Nikon D5500 review

It's not a huge upgrade from the D5300, but at last we have a Nikon DSLR with a touchscreen

Nikon D5500

We use a standardised resolution chart to test camera resolution (below) and DxO Analyzer hardware and software for measuring dynamic range and signal to noise ratio in laboratory conditions. Performance is checked both for JPEG images produced in-camera and raw files, which are converted into TIFF images for testing.

Techradar camera lab tests

We use a standardised high-resolution ISO test chart to measure camera resolution.

Techradar camera lab tests

DxO Analyzer hardware and software is used to check dynamic range and signal to noise ratios under laboratory conditions.

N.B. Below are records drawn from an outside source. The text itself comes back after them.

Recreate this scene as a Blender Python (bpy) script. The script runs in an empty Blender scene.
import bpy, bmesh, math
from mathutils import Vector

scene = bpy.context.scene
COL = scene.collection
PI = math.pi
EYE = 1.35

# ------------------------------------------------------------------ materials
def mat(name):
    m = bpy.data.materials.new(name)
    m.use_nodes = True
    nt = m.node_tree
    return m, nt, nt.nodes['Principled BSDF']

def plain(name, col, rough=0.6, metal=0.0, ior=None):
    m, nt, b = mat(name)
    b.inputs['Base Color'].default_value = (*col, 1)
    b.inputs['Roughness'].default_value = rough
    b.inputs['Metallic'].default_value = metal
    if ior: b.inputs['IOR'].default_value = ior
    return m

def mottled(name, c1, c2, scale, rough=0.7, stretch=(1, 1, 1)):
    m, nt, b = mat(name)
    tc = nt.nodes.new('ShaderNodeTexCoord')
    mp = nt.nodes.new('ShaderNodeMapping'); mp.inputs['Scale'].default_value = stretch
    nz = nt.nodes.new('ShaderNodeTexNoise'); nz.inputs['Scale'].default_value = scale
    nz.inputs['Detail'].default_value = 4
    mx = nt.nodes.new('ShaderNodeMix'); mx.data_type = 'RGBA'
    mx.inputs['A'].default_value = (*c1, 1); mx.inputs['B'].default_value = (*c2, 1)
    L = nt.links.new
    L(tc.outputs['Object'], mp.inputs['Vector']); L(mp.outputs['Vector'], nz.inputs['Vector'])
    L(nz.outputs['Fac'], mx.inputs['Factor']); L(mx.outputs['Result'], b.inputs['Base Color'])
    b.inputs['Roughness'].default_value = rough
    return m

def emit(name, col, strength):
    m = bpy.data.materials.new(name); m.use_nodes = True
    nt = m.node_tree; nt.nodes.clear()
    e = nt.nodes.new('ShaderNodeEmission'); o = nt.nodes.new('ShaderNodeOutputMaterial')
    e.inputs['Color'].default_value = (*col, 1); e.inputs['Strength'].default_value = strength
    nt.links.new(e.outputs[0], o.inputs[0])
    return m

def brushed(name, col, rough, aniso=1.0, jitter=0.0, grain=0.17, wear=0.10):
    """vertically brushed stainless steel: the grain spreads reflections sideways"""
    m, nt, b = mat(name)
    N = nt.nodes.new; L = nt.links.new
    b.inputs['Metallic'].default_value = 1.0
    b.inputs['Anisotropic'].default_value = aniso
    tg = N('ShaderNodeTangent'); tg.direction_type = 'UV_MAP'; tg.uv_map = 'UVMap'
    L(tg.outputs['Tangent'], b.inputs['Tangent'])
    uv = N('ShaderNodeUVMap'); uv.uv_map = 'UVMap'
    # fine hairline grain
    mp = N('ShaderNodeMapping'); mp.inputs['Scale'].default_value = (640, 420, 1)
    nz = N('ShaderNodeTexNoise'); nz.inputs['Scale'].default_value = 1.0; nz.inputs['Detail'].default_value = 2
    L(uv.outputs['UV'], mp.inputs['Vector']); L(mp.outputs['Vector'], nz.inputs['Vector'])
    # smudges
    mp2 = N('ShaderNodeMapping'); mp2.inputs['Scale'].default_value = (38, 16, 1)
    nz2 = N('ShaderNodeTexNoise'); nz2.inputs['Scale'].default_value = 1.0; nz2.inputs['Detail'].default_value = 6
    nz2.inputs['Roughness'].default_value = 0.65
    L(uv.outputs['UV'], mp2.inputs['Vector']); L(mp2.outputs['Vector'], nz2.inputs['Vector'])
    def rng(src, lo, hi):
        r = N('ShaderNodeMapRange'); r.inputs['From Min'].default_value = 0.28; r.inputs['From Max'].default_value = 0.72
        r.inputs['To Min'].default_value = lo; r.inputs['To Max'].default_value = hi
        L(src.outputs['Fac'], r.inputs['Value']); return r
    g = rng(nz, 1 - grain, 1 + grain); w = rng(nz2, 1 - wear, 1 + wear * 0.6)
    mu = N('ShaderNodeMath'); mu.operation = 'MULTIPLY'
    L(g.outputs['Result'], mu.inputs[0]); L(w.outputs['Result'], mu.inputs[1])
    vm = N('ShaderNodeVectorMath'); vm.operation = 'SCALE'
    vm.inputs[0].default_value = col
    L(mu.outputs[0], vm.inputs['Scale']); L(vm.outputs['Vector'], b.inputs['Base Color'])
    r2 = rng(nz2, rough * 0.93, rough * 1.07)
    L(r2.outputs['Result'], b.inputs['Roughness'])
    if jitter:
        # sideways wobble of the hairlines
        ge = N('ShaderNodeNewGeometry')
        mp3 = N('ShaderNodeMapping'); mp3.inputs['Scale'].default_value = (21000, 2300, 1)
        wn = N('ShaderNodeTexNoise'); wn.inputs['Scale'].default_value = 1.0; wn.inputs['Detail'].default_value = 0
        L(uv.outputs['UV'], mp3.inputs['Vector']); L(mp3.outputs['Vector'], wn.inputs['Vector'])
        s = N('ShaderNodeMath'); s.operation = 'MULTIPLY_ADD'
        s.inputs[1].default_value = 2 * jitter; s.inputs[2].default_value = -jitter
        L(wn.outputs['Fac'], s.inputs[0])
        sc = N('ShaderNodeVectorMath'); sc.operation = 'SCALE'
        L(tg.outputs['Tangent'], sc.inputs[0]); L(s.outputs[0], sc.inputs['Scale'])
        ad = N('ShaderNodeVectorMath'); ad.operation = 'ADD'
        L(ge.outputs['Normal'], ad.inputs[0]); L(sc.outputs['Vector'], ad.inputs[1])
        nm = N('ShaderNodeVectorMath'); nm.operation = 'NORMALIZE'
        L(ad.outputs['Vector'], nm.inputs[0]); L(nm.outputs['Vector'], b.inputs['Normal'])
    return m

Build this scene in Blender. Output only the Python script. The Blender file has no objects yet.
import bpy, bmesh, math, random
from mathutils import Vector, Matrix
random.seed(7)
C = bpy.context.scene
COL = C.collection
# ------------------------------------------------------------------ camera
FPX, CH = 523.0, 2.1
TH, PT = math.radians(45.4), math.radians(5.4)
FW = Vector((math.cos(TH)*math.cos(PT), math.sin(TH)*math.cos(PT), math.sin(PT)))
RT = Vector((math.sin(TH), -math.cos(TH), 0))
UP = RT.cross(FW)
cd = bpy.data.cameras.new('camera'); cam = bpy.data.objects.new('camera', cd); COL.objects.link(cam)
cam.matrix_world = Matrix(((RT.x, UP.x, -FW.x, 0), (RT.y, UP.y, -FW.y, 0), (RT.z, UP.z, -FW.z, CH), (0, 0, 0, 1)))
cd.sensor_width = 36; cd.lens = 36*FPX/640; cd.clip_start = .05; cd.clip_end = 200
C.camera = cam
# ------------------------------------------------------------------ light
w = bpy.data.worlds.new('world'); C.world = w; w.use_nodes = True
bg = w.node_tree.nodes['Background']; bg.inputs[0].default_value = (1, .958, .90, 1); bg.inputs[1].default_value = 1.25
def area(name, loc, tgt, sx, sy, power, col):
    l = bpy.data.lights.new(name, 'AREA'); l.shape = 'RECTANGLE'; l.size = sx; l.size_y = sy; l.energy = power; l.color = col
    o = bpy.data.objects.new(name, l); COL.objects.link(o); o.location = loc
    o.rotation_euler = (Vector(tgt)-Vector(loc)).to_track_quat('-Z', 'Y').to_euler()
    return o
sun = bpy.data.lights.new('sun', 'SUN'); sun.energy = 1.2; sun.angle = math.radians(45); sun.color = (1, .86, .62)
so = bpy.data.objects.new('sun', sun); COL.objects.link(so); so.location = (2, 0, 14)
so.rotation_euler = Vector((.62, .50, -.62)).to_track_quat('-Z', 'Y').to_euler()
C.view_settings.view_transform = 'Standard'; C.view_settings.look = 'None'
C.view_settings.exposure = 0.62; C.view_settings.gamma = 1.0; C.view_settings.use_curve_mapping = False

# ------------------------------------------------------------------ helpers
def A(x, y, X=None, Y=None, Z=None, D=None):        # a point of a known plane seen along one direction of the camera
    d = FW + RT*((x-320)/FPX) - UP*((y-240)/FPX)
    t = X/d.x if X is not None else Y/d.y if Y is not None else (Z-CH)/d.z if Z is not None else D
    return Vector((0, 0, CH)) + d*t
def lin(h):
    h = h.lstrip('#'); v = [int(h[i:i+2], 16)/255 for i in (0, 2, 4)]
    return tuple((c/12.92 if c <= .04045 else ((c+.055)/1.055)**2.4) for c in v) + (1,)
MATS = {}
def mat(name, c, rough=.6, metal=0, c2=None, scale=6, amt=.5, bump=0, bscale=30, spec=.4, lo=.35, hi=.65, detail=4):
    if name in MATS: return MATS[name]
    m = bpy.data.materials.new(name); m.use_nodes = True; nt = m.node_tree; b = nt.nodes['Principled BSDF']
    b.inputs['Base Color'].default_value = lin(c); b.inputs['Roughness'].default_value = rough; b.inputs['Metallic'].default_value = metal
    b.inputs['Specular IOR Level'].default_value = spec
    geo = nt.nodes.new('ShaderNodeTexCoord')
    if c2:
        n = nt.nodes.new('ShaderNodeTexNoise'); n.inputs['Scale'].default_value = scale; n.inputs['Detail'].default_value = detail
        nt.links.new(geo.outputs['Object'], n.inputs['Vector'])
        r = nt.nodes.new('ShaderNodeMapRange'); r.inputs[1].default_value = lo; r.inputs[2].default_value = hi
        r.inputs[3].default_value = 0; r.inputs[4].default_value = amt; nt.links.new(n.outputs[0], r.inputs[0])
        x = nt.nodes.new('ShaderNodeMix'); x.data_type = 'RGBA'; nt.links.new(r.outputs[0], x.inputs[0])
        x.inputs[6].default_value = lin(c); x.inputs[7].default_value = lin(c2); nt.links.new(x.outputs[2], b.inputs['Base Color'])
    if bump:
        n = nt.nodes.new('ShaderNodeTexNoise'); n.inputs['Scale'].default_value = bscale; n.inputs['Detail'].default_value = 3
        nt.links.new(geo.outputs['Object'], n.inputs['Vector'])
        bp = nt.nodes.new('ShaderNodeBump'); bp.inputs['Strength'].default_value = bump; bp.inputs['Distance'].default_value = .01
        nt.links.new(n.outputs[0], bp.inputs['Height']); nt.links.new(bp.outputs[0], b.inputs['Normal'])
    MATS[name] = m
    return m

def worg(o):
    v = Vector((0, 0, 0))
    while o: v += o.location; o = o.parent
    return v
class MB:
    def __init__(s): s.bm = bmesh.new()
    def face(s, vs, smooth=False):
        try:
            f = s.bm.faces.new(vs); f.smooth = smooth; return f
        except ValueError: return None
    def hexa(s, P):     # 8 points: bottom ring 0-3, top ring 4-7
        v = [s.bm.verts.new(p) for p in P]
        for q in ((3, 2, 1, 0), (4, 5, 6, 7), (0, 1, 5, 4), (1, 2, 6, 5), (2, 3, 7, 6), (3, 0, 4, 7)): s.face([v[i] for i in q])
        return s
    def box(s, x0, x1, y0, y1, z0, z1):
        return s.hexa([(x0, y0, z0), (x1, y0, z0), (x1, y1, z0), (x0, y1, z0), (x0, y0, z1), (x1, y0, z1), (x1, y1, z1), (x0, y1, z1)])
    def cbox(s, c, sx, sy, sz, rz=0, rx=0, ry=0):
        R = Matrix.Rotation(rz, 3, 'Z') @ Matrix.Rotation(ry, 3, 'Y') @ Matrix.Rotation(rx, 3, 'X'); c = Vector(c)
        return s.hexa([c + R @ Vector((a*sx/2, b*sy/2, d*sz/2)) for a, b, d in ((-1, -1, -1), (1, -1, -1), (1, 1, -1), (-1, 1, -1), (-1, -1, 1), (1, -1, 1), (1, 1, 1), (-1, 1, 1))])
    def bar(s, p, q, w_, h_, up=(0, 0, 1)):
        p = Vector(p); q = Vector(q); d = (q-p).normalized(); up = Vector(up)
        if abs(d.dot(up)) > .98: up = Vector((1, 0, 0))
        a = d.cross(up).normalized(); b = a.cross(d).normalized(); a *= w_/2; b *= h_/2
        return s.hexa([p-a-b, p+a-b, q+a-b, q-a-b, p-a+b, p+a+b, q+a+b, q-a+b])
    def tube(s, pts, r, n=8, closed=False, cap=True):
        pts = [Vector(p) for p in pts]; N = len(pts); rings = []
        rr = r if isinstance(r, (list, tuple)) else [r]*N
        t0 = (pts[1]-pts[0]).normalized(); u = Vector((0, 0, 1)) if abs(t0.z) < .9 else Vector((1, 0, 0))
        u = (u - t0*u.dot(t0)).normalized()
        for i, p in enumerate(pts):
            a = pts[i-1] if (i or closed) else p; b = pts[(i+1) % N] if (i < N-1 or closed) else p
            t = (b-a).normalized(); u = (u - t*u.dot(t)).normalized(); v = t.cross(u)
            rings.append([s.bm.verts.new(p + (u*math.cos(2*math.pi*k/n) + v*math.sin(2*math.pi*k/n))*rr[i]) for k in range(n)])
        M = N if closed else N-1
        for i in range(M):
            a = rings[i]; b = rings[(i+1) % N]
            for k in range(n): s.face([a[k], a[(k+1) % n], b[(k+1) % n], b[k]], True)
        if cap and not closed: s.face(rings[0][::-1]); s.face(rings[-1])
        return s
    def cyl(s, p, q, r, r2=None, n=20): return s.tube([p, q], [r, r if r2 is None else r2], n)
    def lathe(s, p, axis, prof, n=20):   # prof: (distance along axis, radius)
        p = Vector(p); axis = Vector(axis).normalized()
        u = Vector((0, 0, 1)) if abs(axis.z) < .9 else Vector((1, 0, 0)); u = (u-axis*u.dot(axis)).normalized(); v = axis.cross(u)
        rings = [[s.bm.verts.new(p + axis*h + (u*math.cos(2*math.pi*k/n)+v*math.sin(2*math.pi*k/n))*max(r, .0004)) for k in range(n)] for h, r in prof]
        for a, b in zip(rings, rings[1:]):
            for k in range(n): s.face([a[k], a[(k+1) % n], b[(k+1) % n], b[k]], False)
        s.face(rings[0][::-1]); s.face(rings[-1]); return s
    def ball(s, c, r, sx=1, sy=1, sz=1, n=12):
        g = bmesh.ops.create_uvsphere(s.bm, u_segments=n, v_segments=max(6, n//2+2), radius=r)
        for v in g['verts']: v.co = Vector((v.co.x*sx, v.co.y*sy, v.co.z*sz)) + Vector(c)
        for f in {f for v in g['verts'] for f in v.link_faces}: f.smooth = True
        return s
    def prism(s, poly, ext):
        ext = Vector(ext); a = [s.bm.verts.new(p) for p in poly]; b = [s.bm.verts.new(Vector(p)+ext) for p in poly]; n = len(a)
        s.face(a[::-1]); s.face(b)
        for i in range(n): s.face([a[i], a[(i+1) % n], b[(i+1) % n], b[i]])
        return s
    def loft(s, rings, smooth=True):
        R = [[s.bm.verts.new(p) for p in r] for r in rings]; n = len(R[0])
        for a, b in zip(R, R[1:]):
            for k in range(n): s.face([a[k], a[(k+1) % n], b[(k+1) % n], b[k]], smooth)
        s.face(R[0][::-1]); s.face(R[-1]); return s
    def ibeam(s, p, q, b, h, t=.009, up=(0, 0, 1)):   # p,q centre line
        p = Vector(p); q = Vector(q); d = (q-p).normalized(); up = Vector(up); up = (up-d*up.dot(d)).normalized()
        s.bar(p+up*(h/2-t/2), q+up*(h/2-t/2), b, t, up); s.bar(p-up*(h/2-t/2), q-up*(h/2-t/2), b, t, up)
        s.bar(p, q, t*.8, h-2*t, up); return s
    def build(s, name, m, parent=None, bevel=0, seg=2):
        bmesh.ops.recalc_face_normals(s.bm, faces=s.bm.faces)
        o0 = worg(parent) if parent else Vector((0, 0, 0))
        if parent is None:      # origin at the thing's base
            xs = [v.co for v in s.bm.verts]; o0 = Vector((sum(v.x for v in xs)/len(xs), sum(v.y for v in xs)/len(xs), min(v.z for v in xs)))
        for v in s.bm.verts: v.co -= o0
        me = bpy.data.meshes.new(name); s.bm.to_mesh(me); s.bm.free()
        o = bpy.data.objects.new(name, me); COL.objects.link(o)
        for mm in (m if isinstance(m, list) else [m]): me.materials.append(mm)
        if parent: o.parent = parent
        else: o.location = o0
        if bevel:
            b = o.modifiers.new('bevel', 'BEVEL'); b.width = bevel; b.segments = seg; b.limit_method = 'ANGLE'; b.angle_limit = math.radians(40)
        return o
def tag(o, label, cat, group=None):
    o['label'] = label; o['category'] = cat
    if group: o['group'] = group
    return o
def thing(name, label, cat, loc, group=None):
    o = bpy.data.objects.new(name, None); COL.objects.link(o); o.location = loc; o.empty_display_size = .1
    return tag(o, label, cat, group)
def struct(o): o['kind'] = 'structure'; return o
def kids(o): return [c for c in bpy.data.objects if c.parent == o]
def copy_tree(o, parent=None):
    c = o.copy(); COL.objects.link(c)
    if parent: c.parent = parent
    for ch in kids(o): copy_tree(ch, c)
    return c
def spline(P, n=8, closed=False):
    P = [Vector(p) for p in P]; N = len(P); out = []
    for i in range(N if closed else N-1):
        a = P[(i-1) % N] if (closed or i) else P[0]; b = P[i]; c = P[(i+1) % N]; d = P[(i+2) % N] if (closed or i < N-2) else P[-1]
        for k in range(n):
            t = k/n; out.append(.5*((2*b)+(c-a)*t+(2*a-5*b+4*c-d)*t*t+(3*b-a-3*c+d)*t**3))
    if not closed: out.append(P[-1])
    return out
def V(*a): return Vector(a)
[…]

We also picked out for rivals to test against the Pentax Q-S1 – the Canon EOS 700D, Pentax K-S1 and Sony A58. You'll find the results of these comparisons below.

Resolution (JPEG and raw)

Nikon D5500 lab test

Nikon D5500 lab test

Analysis: It's unusual to see a camera so clearly ahead of its rivals, but the combination of the D5500's 24-megapixel sensor and low-pass filter removal produces JPEG images with very high levels of detail for an APS-C sensor. The differences are smaller with raw files, and the Pentax K-S1 (with 20 million pixels but also no low pass filter) more or less matches the D5500. The Canon 700D and Sony A58 lag slightly behind here too.

Dynamic range (JPEG and raw)

Nikon D5500 lab test

Nikon D5500 lab test

Analysis: There's very little to choose between these four cameras for dynamic range when shooting JPEGs – though the Sony A58 does edge ahead at ISO 3200 and above. For raw files, though, it's a different story. Here, at ISO 800 and above, the D5500 lags slightly behind its rivals. This may make a difference if you're a fan of handheld low light photography and you like to shoot raw.

Signal to noise ratio (JPEG and raw)

Nikon D5500 lab test

Nikon D5500 lab test

Analysis: The Nikon suffers again in the signal to noise ratio test. The higher the value, the greater the signal strength compared to baseline noise levels, so a lower value means noisier images. It's the bottom of the group for both JPEGs and, especially, raw results, though it's possible Nikon is sacrificing noise for maximum detail – a compromise many photographers would be happy with.

Overall: The D5500 delivers extremely good resolution, and while its dynamic range and signal to noise results are less impressive, they're not disastrous by any means. If outright resolution is the thing you're looking for the most, then the Nikon is the winner.